On the Stability of Spinning Functionally Graded Cantilevered Pipes Subjected to Fluid-Thermomechanical Loading

This paper studies the thermomechanical stability of a cantilevered pipe spinning along its longitudinal axis and carrying an internal axial flow. The pipe, made of functionally graded materials (FGMs), is subjected to an axial force at the free end operating in a high temperature environment. It is modeled by the Rayleigh beam theory and is considered as a hollow thin-walled beam. The equation of motion, along with the boundary conditions, for the pipe is derived by using the extended Hamilton’s principle.

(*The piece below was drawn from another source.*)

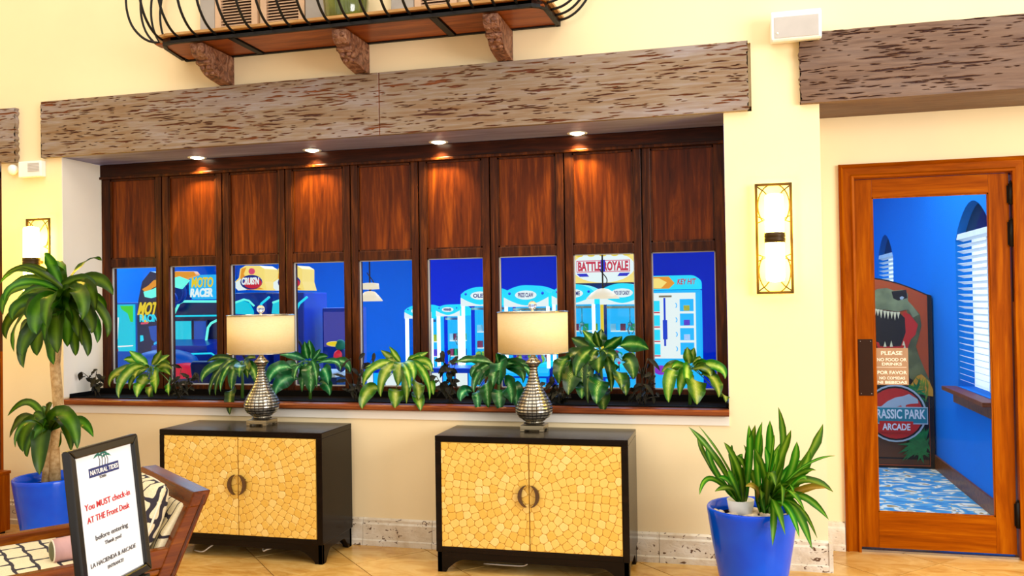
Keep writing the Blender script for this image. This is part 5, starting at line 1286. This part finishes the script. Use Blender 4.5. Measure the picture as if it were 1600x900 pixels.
for e in (1, -1):
    SL = .44; X = lambda z, o=0: e*(.39+SL*z-o)
    for y0, y1 in ((-HW-.004, -HW+.052), (HW-.052, HW+.004)):
        bo('arm_post', MB().prism([(X(0), 0), (X(.70), .70), (X(.70, .062), .70), (X(.5, .075), .5), (X(.3, .07), .3), (X(0, .045), 0)], y0, y1), M_BENCH, .005)
        yo = y0-.004 if y0 < 0 else y1
        bo('post_bead', MB().prism([(X(.35, .012), .35), (X(.69, .012), .69), (X(.69, .022), .69), (X(.35, .022), .35)], yo, yo+.004), M_WOODFRAME, 0)
    bo('arm_top', MB().prism([(X(.70, -.004), .705), (X(.70, .066), .705), (X(.645, .066), .645), (X(.645, -.004), .645)], -HW-.006, HW+.006), M_BENCHY, .006)
    fp = bo('arm_upholstery', MB().prism([(X(.66, .075), .655), (X(.66, .02), .655), (X(.42, .02), .42), (X(.42, .105), .42), (X(.55, .10), .55)], -HW+.052, HW-.052), M_TREL_YZ, .012)
    bo('arm_back', MB().prism([(X(.65, .018), .65), (X(.65, .008), .65), (X(.36, .008), .36), (X(.36, .018), .36)], -HW+.05, HW-.05), M_BENCHY, 0)
    bo('cross_rail', MB().box(min(X(.33, .03), X(.33, .06)), max(X(.33, .03), X(.33, .06)), -HW+.05, HW-.05, .33, .42), M_BENCHY, .003)
def puff(x0, x1, y0, y1, z0, z1, nx=14, ny=14, p=.35):
    m = MB(); vs = []; 
    for sgn in (1, -1):
        for i in range(nx+1):
            for j in range(ny+1):
                u, v = 2*i/nx-1, 2*j/ny-1; b = ((1-u*u)*(1-v*v))**p
                vs.append(((x0+x1)/2+u*(x1-x0)/2, (y0+y1)/2+v*(y1-y0)/2, (z0+z1)/2+sgn*(z1-z0)/2*b))
    n1 = (nx+1)*(ny+1); fs = []
    for i in range(nx):
        for j in range(ny):
            a = i*(ny+1)+j; fs.append((a, a+ny+1, a+ny+2, a+1)); fs.append((a+n1, a+n1+1, a+n1+ny+2, a+n1+ny+1))
    return m.add(vs, fs, True)
bo('seat_cushion', puff(-.56, .53, -HW+.05, HW-.05, .36, .478, 20, 12, .12), M_TREL_XY, 0)
# loose pillow leaning on the right arm: modelled upright in its own frame
pm_ = Matrix.Translation(O) @ Matrix.Rotation(math.atan2(.8, .6), 4, 'Z') @ Matrix.Translation(Vector((.490, -.135, .605))) @ Matrix.Rotation(math.radians(22), 4, 'Y')
pw = thing('throw_pillow', 'plump trellis-patterned pillow leaning on the bench arm', 'pillow', (0, 0, 0), 0, None, pm_)
mbp = puff(-.145, .145, -.175, .175, -.075, .075, 16, 16, .42); mbp.v = [(v[2], v[1], v[0]) for v in mbp.v]
obj('pillow_cover', mbp, M_TREL_P, pw, local=True)
pp_ = MB(); pts = []
for k in range(40):
    a = 2*PI*k/40; c_, s__ = math.cos(a), math.sin(a); m_ = max(abs(c_), abs(s__))**.85; pts.append((0, .173*c_/m_, .143*s__/m_))
obj('piping', pp_.tube(pts, .005, 6, closed=True), M_PIPING, pw, local=True)
# bolster lying on the seat
bl = thing('bolster', 'pink bolster with olive end lying on the bench seat', 'pillow', (0, 0, 0), 0, None, Matrix.Translation(O+bx_*.27+by_*-.13+Vector((0, 0, .512))) @ Matrix.Rotation(math.atan2(.8, .6)+.05, 4, 'Z') @ Matrix.Diagonal((.54, 1, 1, 1)))
obj('roll', MB().tube([(-.19, 0, 0), (-.185, 0, 0), (0, 0, 0), (.17, 0, 0), (.175, 0, 0)], [.040, .046, .048, .046, .034], 24), M_PINK, bl, local=True)
obj('end_cap', MB().tube([(-.196, 0, 0), (-.188, 0, 0)], [.032, .038], 24), M_OLIVEF, bl, local=True, label='olive end cap')
obj('piping', MB().tube([(-.188, .041*math.cos(2*PI*k/24), .041*math.sin(2*PI*k/24)) for k in range(24)], .005, 6, closed=True), M_PIPING, bl, local=True)

# ------------------------------------------------------------------ framed check-in sign on a stand
TL = Vector((-1.479, -3.117, 1.118)); yaw = 1.671; lean = .11; W, H = .27, .354
r = Vector((math.cos(yaw), math.sin(yaw), 0)); n = Vector((math.sin(yaw), -math.cos(yaw), 0)); up = Vector((0, 0, math.cos(lean)))-n*math.sin(lean); nn = r.cross(up)
MS = Matrix.Identity(4); Cc = TL+r*(W/2)-up*(H/2)
for i in range(3): MS[i][0] = r[i]; MS[i][1] = up[i]; MS[i][2] = nn[i]; MS[i][3] = Cc[i]
sg = thing('check_in_sign', 'black-framed white check-in notice on a stand in the foreground', 'sign', (0, 0, 0), 0, None, MS)
def so(name, mb, mat, bevel=0, **k): return obj(name, mb, mat, sg, local=True, bevel=bevel, **k)
fwid = .022; M_FRAME = plain('black_satin_frame', '#17120E', .22)
for pts in ([(-W/2, -H/2), (W/2, -H/2), (W/2-fwid, -H/2+fwid), (-W/2+fwid, -H/2+fwid)], [(W/2, -H/2), (W/2, H/2), (W/2-fwid, H/2-fwid), (W/2-fwid, -H/2+fwid)],
            [(W/2, H/2), (-W/2, H/2), (-W/2+fwid, H/2-fwid), (W/2-fwid, H/2-fwid)], [(-W/2, H/2), (-W/2, -H/2), (-W/2+fwid, -H/2+fwid), (-W/2+fwid, H/2-fwid)]):
    so('frame_side', MB().prism(pts, -.012, .010, 'z'), M_FRAME, .004)
so('paper', MB().box(-W/2+fwid-.002, W/2-fwid+.002, -H/2+fwid-.002, H/2-fwid+.002, -.002, .0), plain('white_paper', '#E9EAEC', .5, var=.01))
so('back_panel', MB().box(-W/2+.004, W/2-.004, -H/2+.004, H/2-.004, -.013, -.003), M_BLACK)
def st_text(s, size, y, mat, w_, x=0): return text('lettering', s, size, mat, sg, Cc+r*x+up*y+nn*.0012, r, up, width=w_, extrude=.0003, bold=.0002)
def P2(u, v):     # pixel on the sheet -> sheet coordinates
    d = ray(u, v); k = (Cc-CAMP).dot(nn)/d.dot(nn); q = CAMP+d*k-Cc; return q.dot(r), q.dot(up)
bcx, bcy = P2(162.5, 733)
so('logo_banner', MB().box(bcx-.058, bcx+.058, bcy-.011, bcy+.011, 0, .0008), M_NAVYINK)
st_text('NATURAL TIDES', .0155, bcy, M_WHITE, .108, bcx)
tx, ty = P2(160, 744); st_text('TOWN', .009, ty, M_GREYINK, .026, tx)
pl_ = MB(); fr_ = MB()
for k, (ox, hh_) in enumerate(((-.016, .026), (-.006, .032), (.005, .028), (.015, .022))):
    pl_.tube([(bcx+ox, bcy+.011, .0008), (bcx+ox+.003, bcy+.011+hh_*.5, .0008), (bcx+ox-.002, bcy+.011+hh_, .0008)], .0009, 4)
    for a in range(6):
        an = .2+a*.55; e_ = Vector((math.cos(an)*.020, math.sin(an)*.010-.004, 0)); c0 = Vector((bcx+ox-.002, bcy+.011+hh_, .0006)); pn = Vector((-e_.y, e_.x, 0)).normalized()*.002
        fr_.prism([((c0).x, c0.y), ((c0+e_*.5+pn).x, (c0+e_*.5+pn).y), ((c0+e_).x, (c0+e_).y-.003), ((c0+e_*.5-pn).x, (c0+e_*.5-pn).y)], .0, .0009, 'z')
so('logo_palm_trunk', pl_, M_GREYINK); so('logo_palm_crown', fr_, M_TEALINK)
for s_, size, (u, v), mat, w_ in (('You MUST check-in', .021, (168.5, 781), M_REDINK, .178), ('AT THE Front Desk', .021, (170, 801), M_REDINK, .166), ('before entering', .0165, (175, 831), M_GREYINK, .128), ('Thank you!', .0125, (176.5, 843), M_GREYINK, .066), ('LA HACIENDA & ARCADE', .0145, (178, 868), M_GREYINK, .178), ('ENTRANCE!', .011, (180.5, 880), M_GREYINK, .062)):
    x_, y_ = P2(u, v); st_text(s_, size, y_, mat, w_, x_)
base = Cc-up*(H/2)
psn = sg
obj('sign_ledge', MB().box(-W/2+.03, W/2-.03, -H/2-.008, -H/2-.001, -.02, .02), M_BLACK, sg, local=True)
obj('pole', MB().tube([Vector((base.x, base.y, .02)), Vector((base.x, base.y, base.z-.004))], .011, 14), M_BLACK, sg)
obj('round_base', MB().lathe([(.001, 0), (.15, 0), (.15, .010), (.03, .022), (.001, .024)], (base.x, base.y, 0), 40), M_BLACK, sg)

Further, the extended Galerkin’s method (EGM) in conjunction with a proper representation of the displacements of the pipe is used to solve the eigenvalue problem. Depending upon the nature of the eigenvalues, i.e. real or complex-conjugate, the conditions for occurrence of instability by flutter or by divergence are derived. The effects of spin rate and velocity of fluid flow are studied on the stability regions, i.e. the critical flutter and divergence boundary, by the numerical method. Also, the effects of parameters, such as fluid mass ratio, compressive axial force, volume fraction index of the FGM and temperature gradient through the pipe thickness, are considered in developing the stability map for the spinning cantilever pipe. The results are compared with those available in the literature and good agreement has been achieved.